Set exercise
Copy out the data below verbatim.

-- begin --

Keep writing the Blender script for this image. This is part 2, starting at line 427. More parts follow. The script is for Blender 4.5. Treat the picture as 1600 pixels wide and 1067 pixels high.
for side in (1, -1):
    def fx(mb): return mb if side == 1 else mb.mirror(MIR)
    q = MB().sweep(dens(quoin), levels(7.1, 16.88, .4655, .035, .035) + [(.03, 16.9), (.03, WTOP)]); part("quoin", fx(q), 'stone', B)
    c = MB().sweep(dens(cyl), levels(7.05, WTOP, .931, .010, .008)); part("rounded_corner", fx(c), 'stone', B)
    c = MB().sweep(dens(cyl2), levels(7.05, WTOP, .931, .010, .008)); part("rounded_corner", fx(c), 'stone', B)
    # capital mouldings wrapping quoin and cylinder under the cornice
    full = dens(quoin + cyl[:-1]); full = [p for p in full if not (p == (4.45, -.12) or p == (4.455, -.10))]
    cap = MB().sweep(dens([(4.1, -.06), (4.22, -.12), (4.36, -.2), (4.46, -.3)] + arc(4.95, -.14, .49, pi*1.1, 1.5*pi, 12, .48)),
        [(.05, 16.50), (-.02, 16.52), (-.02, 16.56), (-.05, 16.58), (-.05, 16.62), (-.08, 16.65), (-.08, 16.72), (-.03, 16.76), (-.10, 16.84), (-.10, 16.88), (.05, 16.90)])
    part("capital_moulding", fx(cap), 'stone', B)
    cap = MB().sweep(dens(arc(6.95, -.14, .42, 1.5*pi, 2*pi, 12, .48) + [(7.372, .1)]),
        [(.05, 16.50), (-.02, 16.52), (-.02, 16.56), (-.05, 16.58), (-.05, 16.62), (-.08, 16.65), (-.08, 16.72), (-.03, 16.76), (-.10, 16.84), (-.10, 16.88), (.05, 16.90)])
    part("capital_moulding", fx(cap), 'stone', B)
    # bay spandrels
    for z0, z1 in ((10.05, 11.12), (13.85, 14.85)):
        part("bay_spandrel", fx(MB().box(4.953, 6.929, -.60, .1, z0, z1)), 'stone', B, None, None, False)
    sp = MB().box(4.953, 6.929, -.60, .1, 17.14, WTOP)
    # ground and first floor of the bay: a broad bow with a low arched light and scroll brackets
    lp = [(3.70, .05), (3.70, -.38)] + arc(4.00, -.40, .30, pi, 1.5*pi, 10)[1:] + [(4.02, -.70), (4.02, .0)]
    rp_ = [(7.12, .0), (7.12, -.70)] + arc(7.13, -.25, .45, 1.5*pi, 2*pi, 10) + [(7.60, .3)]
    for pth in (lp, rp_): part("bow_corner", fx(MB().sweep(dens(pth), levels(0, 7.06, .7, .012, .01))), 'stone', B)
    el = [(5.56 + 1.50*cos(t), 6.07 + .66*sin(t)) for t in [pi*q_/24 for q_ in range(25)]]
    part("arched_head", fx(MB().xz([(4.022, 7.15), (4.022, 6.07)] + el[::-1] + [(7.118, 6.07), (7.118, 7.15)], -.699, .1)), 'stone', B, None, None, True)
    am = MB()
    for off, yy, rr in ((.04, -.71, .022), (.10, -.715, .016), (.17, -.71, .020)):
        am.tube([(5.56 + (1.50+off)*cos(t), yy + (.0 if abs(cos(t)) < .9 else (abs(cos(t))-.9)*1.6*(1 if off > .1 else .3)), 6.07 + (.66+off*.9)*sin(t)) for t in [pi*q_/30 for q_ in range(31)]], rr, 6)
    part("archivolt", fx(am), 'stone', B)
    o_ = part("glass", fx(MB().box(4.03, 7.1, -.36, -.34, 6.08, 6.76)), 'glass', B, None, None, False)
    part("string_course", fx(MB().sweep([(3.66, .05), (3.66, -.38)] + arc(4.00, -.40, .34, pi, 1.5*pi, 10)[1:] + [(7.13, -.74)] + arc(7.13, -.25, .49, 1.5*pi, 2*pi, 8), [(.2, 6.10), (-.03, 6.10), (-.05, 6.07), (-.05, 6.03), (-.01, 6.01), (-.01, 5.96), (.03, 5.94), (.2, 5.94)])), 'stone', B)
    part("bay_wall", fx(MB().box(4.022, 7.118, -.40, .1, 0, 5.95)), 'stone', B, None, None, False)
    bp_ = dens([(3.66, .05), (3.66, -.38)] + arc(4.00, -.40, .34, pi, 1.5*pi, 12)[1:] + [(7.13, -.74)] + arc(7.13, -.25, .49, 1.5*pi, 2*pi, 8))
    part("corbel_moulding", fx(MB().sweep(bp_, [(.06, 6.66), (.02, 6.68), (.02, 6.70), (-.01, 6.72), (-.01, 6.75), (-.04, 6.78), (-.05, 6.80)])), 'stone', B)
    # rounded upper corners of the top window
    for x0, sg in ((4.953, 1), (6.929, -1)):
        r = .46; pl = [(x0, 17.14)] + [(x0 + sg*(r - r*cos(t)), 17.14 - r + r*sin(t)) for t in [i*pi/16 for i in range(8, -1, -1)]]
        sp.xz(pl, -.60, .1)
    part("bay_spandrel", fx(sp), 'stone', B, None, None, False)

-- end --

Solution below
Keep writing the Blender script for this image. This is part 2, starting at line 427. More parts follow. The script is for Blender 4.5. Treat the picture as 1600 pixels wide and 1067 pixels high.
for side in (1, -1):
    def fx(mb): return mb if side == 1 else mb.mirror(MIR)
    q = MB().sweep(dens(quoin), levels(7.1, 16.88, .4655, .035, .035) + [(.03, 16.9), (.03, WTOP)]); part("quoin", fx(q), 'stone', B)
    c = MB().sweep(dens(cyl), levels(7.05, WTOP, .931, .010, .008)); part("rounded_corner", fx(c), 'stone', B)
    c = MB().sweep(dens(cyl2), levels(7.05, WTOP, .931, .010, .008)); part("rounded_corner", fx(c), 'stone', B)
    # capital mouldings wrapping quoin and cylinder under the cornice
    full = dens(quoin + cyl[:-1]); full = [p for p in full if not (p == (4.45, -.12) or p == (4.455, -.10))]
    cap = MB().sweep(dens([(4.1, -.06), (4.22, -.12), (4.36, -.2), (4.46, -.3)] + arc(4.95, -.14, .49, pi*1.1, 1.5*pi, 12, .48)),
        [(.05, 16.50), (-.02, 16.52), (-.02, 16.56), (-.05, 16.58), (-.05, 16.62), (-.08, 16.65), (-.08, 16.72), (-.03, 16.76), (-.10, 16.84), (-.10, 16.88), (.05, 16.90)])
    part("capital_moulding", fx(cap), 'stone', B)
    cap = MB().sweep(dens(arc(6.95, -.14, .42, 1.5*pi, 2*pi, 12, .48) + [(7.372, .1)]),
        [(.05, 16.50), (-.02, 16.52), (-.02, 16.56), (-.05, 16.58), (-.05, 16.62), (-.08, 16.65), (-.08, 16.72), (-.03, 16.76), (-.10, 16.84), (-.10, 16.88), (.05, 16.90)])
    part("capital_moulding", fx(cap), 'stone', B)
    # bay spandrels
    for z0, z1 in ((10.05, 11.12), (13.85, 14.85)):
        part("bay_spandrel", fx(MB().box(4.953, 6.929, -.60, .1, z0, z1)), 'stone', B, None, None, False)
    sp = MB().box(4.953, 6.929, -.60, .1, 17.14, WTOP)
    # ground and first floor of the bay: a broad bow with a low arched light and scroll brackets
    lp = [(3.70, .05), (3.70, -.38)] + arc(4.00, -.40, .30, pi, 1.5*pi, 10)[1:] + [(4.02, -.70), (4.02, .0)]
    rp_ = [(7.12, .0), (7.12, -.70)] + arc(7.13, -.25, .45, 1.5*pi, 2*pi, 10) + [(7.60, .3)]
    for pth in (lp, rp_): part("bow_corner", fx(MB().sweep(dens(pth), levels(0, 7.06, .7, .012, .01))), 'stone', B)
    el = [(5.56 + 1.50*cos(t), 6.07 + .66*sin(t)) for t in [pi*q_/24 for q_ in range(25)]]
    part("arched_head", fx(MB().xz([(4.022, 7.15), (4.022, 6.07)] + el[::-1] + [(7.118, 6.07), (7.118, 7.15)], -.699, .1)), 'stone', B, None, None, True)
    am = MB()
    for off, yy, rr in ((.04, -.71, .022), (.10, -.715, .016), (.17, -.71, .020)):
        am.tube([(5.56 + (1.50+off)*cos(t), yy + (.0 if abs(cos(t)) < .9 else (abs(cos(t))-.9)*1.6*(1 if off > .1 else .3)), 6.07 + (.66+off*.9)*sin(t)) for t in [pi*q_/30 for q_ in range(31)]], rr, 6)
    part("archivolt", fx(am), 'stone', B)
    o_ = part("glass", fx(MB().box(4.03, 7.1, -.36, -.34, 6.08, 6.76)), 'glass', B, None, None, False)
    part("string_course", fx(MB().sweep([(3.66, .05), (3.66, -.38)] + arc(4.00, -.40, .34, pi, 1.5*pi, 10)[1:] + [(7.13, -.74)] + arc(7.13, -.25, .49, 1.5*pi, 2*pi, 8), [(.2, 6.10), (-.03, 6.10), (-.05, 6.07), (-.05, 6.03), (-.01, 6.01), (-.01, 5.96), (.03, 5.94), (.2, 5.94)])), 'stone', B)
    part("bay_wall", fx(MB().box(4.022, 7.118, -.40, .1, 0, 5.95)), 'stone', B, None, None, False)
    bp_ = dens([(3.66, .05), (3.66, -.38)] + arc(4.00, -.40, .34, pi, 1.5*pi, 12)[1:] + [(7.13, -.74)] + arc(7.13, -.25, .49, 1.5*pi, 2*pi, 8))
    part("corbel_moulding", fx(MB().sweep(bp_, [(.06, 6.66), (.02, 6.68), (.02, 6.70), (-.01, 6.72), (-.01, 6.75), (-.04, 6.78), (-.05, 6.80)])), 'stone', B)
    # rounded upper corners of the top window
    for x0, sg in ((4.953, 1), (6.929, -1)):
        r = .46; pl = [(x0, 17.14)] + [(x0 + sg*(r - r*cos(t)), 17.14 - r + r*sin(t)) for t in [i*pi/16 for i in range(8, -1, -1)]]
        sp.xz(pl, -.60, .1)
    part("bay_spandrel", fx(sp), 'stone', B, None, None, False)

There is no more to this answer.